Weaver has no problem living beside his oil well. “It’s the best neighbor I’ve got,” Weaver said, calling it Mr. Lufkin after the Lufkin pump on the well.


Weaver was born into the oil business: his father and uncles owned the Weaver Brothers Drilling Co. and drilled 10% of the oil wells in Huntington Beach and 10% of those in Long Beach. Weaver has been in business since 1956, when he drilled his own first well.

The pumping unit visible on his land is his own, but wells may be leased from the landowner. The lease may include a clause that the owner gets a percentage of what ever is dredged. According to Weaver, the biggest percentage of what the owner is due is one-sixth of what is pumped. If a well gets six barrels a day, a landowner gets one barrel’s worth--that is, $15 these days, or the going price.

“The oil business has been so bad,” he said. “The price of crude oil is so low that it’s prohibitive--you can’t afford to drill new wells.”

Oil inspector Bodenbender suggests that the Huntington Beach city government is aware of the danger of losing all the oil wells in the city: “The city of Huntington Beach is looking for consolidation projects so their sources aren’t (entirely) lost.”
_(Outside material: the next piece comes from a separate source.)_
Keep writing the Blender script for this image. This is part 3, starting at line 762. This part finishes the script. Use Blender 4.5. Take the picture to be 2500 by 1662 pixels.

Keith Bohr, of the Huntington Beach downtown redevelopment office, said the feasibility of drilling sites within new developments is under study. Pending approval by the Planning Commission, the City Council and the Coastal Commission, and the completion of working drawings, he said, “You’d see some drilling sites (within the developments) but wouldn’t recognize them as drilling sites.” The wells would be surrounded by six-foot walls and would be soundproofed.

If oil wells entirely vanish from the landscape, automobile-dependent Americans will suffer and regret their disappearance, Weaver said. “The general public dislikes oil wells,” he said, “but they’re gonna learn to love ‘em before it’s over.”